Edward I by Michael Prestwich

Edward I by Michael Prestwich

Author:Michael Prestwich [Prestwich, Michael]
Language: eng
Format: epub, pdf
Publisher: Endeavour Press
Published: 2015-05-31T22:00:00+00:00


VIII. The Crown Revenue

The financial history of Edward I’s reign has been described as ‘a highly complicated and rather repellent subject’.[625] But complex subjects have their fascination, and it is necessary to probe beneath the stories of campaigns and sieges to the sordid realities of finance in order to discover how Edward I found the means to put his armies into the field. The case for financial and administrative history was put very clearly by Henry II’s Treasurer, Richard FitzNeal:[626]

‘We know indeed that chiefly by prudence, fortitude, temperance, justice and other virtues are kingdoms ruled and laws maintained; wherefore the rulers of the world must stand firm in these with all their strength. But it happens now and then that what is conceived with sound counsel and excellent intent may be the more expeditiously undertaken if funds are available, and what seemed difficult is easily carried out by adopting a particular routine of business.’

Edward I made it very clear to his exchequer officials that in his opinion his plans in 1301 were going awry for want of funds when he wrote to them in the following terms:[627]

‘Be certain that if it had not been for a lack of cash we would have completed the bridge which was begun in order to cross the Firth of Forth, and understand clearly that if we had crossed this season, we would have dealt our enemies such a blow that our affairs in these parts would have been brought to a good and honourable end in a short time.’

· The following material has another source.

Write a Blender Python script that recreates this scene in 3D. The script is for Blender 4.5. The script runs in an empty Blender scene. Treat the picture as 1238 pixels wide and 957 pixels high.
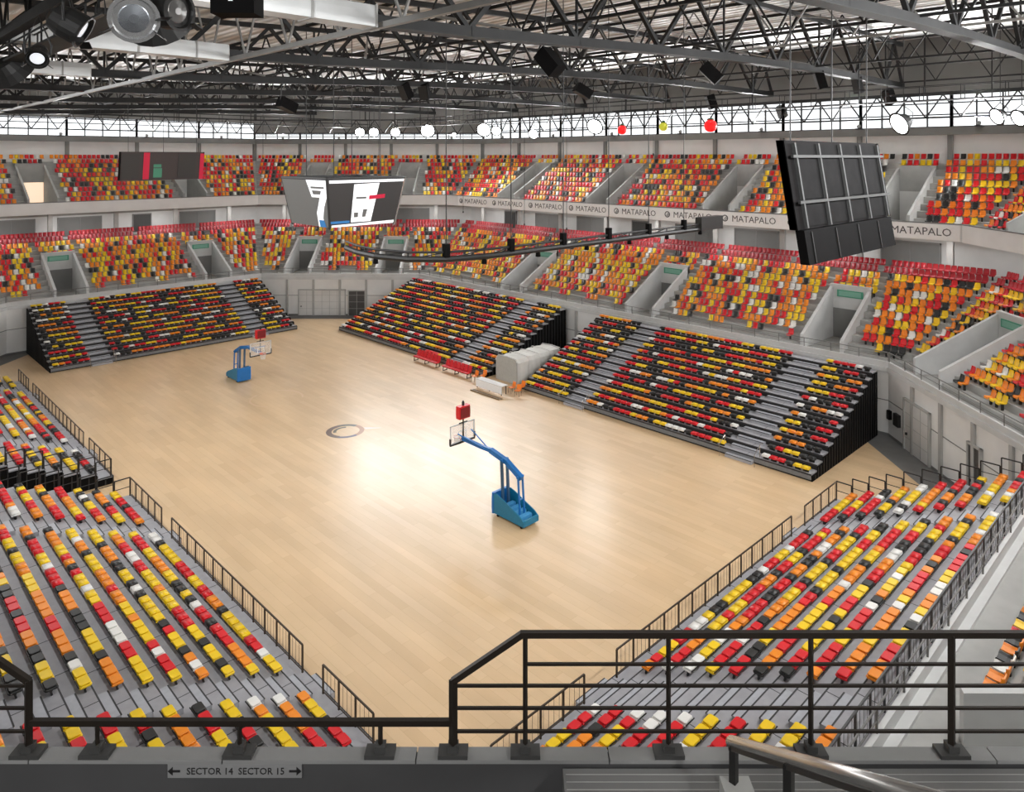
import bpy, math, random
import numpy as np
random.seed(7)
C = bpy.context.scene.collection
sc = bpy.context.scene

# ------------------------------------------------------------------ frame of reference
# X runs from the left stands to the right stands, Y along the court, Z up; the lens is 19 m above the floor
EYE = 19.0; FPX = 883.0; CXP = 619.0; HYP = 190.0
TH = math.atan((1525 - 619) / 883.0); SN, CS = math.sin(TH), math.cos(TH)
def cw(r, d): return (r * SN + d * CS, -r * CS + d * SN)
def project(X, Y, Z):
    r = X * SN - Y * CS; d = X * CS + Y * SN
    if d < .5: return (-9999, -9999, d)
    return (CXP + FPX * r / d, HYP + (EYE - Z) * FPX / d, d)

# ------------------------------------------------------------------ materials
def lin(c):
    return tuple((v / 12.92 if v <= .04045 else ((v + .055) / 1.055) ** 2.4) for v in (x / 255 for x in c))
MATS = {}
def mat(name, col, rough=.5, metal=0, var=.06, scale=6.0, bump=0, spec=.5, emit=None, estr=0, coat=0):
    if name in MATS: return MATS[name]
    m = bpy.data.materials.new(name); m.use_nodes = True
    nt = m.node_tree; b = nt.nodes['Principled BSDF']
    c = lin(col)
    b.inputs['Roughness'].default_value = rough; b.inputs['Metallic'].default_value = metal
    b.inputs['Specular IOR Level'].default_value = spec
    b.inputs['Coat Weight'].default_value = coat
    if var > 0:
        tc = nt.nodes.new('ShaderNodeTexCoord'); n = nt.nodes.new('ShaderNodeTexNoise')
        n.inputs['Scale'].default_value = scale; n.inputs['Detail'].default_value = 3
        r = nt.nodes.new('ShaderNodeValToRGB')
        r.color_ramp.elements[0].position = .3; r.color_ramp.elements[1].position = .7
        r.color_ramp.elements[0].color = (*[v * (1 - var) for v in c], 1)
        r.color_ramp.elements[1].color = (*[min(1, v * (1 + var)) for v in c], 1)
        nt.links.new(tc.outputs['Object'], n.inputs['Vector'])
        nt.links.new(n.outputs['Fac'], r.inputs['Fac']); nt.links.new(r.outputs['Color'], b.inputs['Base Color'])
        if bump:
            bp = nt.nodes.new('ShaderNodeBump'); bp.inputs['Strength'].default_value = bump
            nt.links.new(n.outputs['Fac'], bp.inputs['Height']); nt.links.new(bp.outputs['Normal'], b.inputs['Normal'])
    else:
        b.inputs['Base Color'].default_value = (*c, 1)
    if emit:
        b.inputs['Emission Color'].default_value = (*lin(emit), 1); b.inputs['Emission Strength'].default_value = estr
    MATS[name] = m
    return m

SEATC = {'red': mat('seat_red', (214, 16, 28), .38, var=.05), 'yellow': mat('seat_yellow', (240, 200, 16), .38, var=.05),
         'orange': mat('seat_orange', (238, 138, 22), .38, var=.05), 'white': mat('seat_white', (232, 230, 224), .4, var=.04),
         'black': mat('seat_black', (34, 33, 31), .42, var=.05), 'dark red': mat('seat_dark_red', (150, 12, 26), .42, var=.05)}
COLS = ['red', 'yellow', 'orange', 'white', 'black']
ALLC = COLS + ['dark red']
DECK = mat('stand_deck', (152, 151, 154), .6, var=.07, scale=3)
DKMET = mat('dark_metal', (44, 43, 42), .5, .3, var=.05)
BLACK = mat('black_panel', (17, 16, 16), .75, var=.1, scale=2, spec=.06)
RISER = mat('black_riser', (26, 25, 24), .7, var=.1)
STEP = mat('aisle_step', (166, 167, 172), .6, var=.06)
CONC = mat('concrete', (168, 167, 163), .8, var=.08, scale=1.2)
CONCL = mat('concrete_light', (200, 200, 198), .75, var=.06, scale=.9)
CONCD = mat('concrete_dark', (112, 111, 109), .8, var=.08, scale=1.0)
LEDGE = mat('ledge_concrete', (140, 139, 137), .8, var=.08, scale=1.2)
PARAP = mat('parapet_grey', (72, 71, 71), .75, var=.08, scale=1.6)
FASCIA = mat('fascia_white', (226, 225, 223), .6, var=.04, scale=.7)
WALLW = mat('wall_white', (222, 221, 218), .7, var=.05, scale=.6)
WALLG = mat('wall_grey', (120, 119, 116), .7, var=.06, scale=.6)
BEAMG = mat('beam_grey', (120, 120, 117), .6, var=.06, scale=.6)
TRUSS = mat('truss_grey', (46, 46, 46), .65, 0, spec=.15, var=.08, scale=1.5)
TRUSSM = mat('truss_flange', (52, 52, 51), .65, 0, spec=.15, var=.06)
DUCT = mat('duct_pale', (176, 177, 176), .45, .2, var=.06, scale=1)
TRUSSL = mat('truss_light', (132, 131, 128), .5, .1, var=.06, scale=1.5)
RAILM = mat('rail_bronze', (74, 62, 50), .45, .4, var=.05)
STEEL = mat('handrail_steel', (188, 186, 182), .25, .85, var=.03)
BLUE = mat('hoop_blue', (18, 104, 172), .4, var=.05)
TEAL = mat('hoop_teal', (16, 112, 146), .45, var=.06)
BLUEL = mat('ballast_blue', (66, 142, 190), .5, var=.06)
SILVER = mat('lamp_silver', (200, 200, 200), .25, .8, var=.04)
TUNNEL = mat('tunnel_fabric', (206, 204, 198), .75, var=.06, scale=2)
PINK = mat('banner_white', (240, 238, 236), .6, var=.02)
INK = mat('lettering_grey', (88, 84, 84), .6, var=0)
REDP = mat('red_plastic', (205, 22, 34), .4, var=.04)
ORAP = mat('orange_plastic', (236, 126, 30), .45, var=.05)
REDN = mat('rim_orange', (214, 84, 40), .4, var=0)
NETW = mat('net_white', (225, 225, 222), .7, var=0)
DOORD = mat('door_dark', (70, 69, 67), .6, var=.06)
DOORW = mat('door_white', (208, 206, 202), .55, var=.04, scale=1)
GREENS = mat('exit_green', (62, 128, 104), .45, var=.03, emit=(70, 150, 120), estr=.12)
SCRG = mat('screen_grey', (92, 92, 90), .45, var=.03, emit=(96, 96, 93), estr=.25)
SCRD = mat('screen_dark', (52, 51, 51), .4, var=.03, emit=(58, 57, 57), estr=.12)
SCRB = mat('screen_black', (22, 20, 20), .7, var=.04, spec=.06)
SCRW = mat('screen_white', (230, 232, 235), .4, var=0, emit=(232, 234, 236), estr=.55)
SCRR = mat('screen_red', (170, 20, 50), .4, var=0, emit=(190, 24, 60), estr=.35)
SCRGR = mat('screen_green', (50, 98, 78), .4, var=0, emit=(80, 150, 120), estr=.3)
SCRBL = mat('screen_blue', (40, 100, 150), .4, var=0, emit=(50, 110, 165), estr=.4)
LAMP = mat('lamp_lens', (255, 255, 255), .3, var=0, emit=(250, 252, 255), estr=14)
DAYP = mat('doorway_light', (235, 214, 190), .5, var=0, emit=(240, 214, 186), estr=.7)
LANR = mat('lantern_red', (225, 20, 24), .4, var=0, emit=(235, 22, 26), estr=.9)
LANY = mat('lantern_yellow', (190, 190, 60), .4, var=0, emit=(200, 200, 60), estr=.35)
LEAFG = mat('lantern_cap_green', (50, 90, 60), .5, var=0)
GROUT = mat('deck_joint', (52, 51, 52), .7, var=0)
SIGNP = mat('sign_plate', (140, 139, 138), .5, var=.03)

# translucent glass of the high windows and of the backboards
def glass(name, tint=(235, 240, 240), a=.12):
    m = bpy.data.materials.new(name); m.use_nodes = True; nt = m.node_tree
    out = nt.nodes['Material Output']; b = nt.nodes['Principled BSDF']
    b.inputs['Base Color'].default_value = (*lin(tint), 1); b.inputs['Roughness'].default_value = .08
    t = nt.nodes.new('ShaderNodeBsdfTransparent'); mx = nt.nodes.new('ShaderNodeMixShader')
    mx.inputs[0].default_value = a
    nt.links.new(t.outputs[0], mx.inputs[1]); nt.links.new(b.outputs[0], mx.inputs[2]); nt.links.new(mx.outputs[0], out.inputs[0])
    return m
GLASS = glass('window_glass'); BOARDG = glass('backboard_glass', (225, 228, 228), .22)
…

While it was essential for success in war to have adequate supplies of money, the inevitable unpopularity of taxation and other methods of raising money was likely to provoke opposition and prove a threat to the political stability of the kingdom.

By this period what might be termed the traditional regular sources of revenue were hardly adequate to meet the crown’s needs. The total revenue collected in their counties by the sheriffs, largely deriving from royal lands, perhaps reached £13,000 or £14,000.[628] There was little chance of increasing the royal revenue from land on the scale that was required for the financing of the wars, and Edward I’s policy of land acquisition was not undertaken for financial reasons, but in order to provide an adequate endowment for his family.[629] It has been rightly pointed out by Wolffe that the real importance of the crown lands lay less in the income they provided than in the power of patronage they gave the crown.[630]

On occasion, large profits were made from justice, though the normal revenue from this source was estimated by the Exchequer in 1284 to be only approaching £1,200 a year. The same estimate of revenue calculated wardships to be worth a mere 500 marks, and escheats only 200 marks. The Chancery was thought to be worth 1,000 marks a year. From the Jewry £200 was expected, and from the mints and exchanges £500. Ecclesiastical vacancies were put at an annual value of 1,000 marks; again a surprisingly low figure.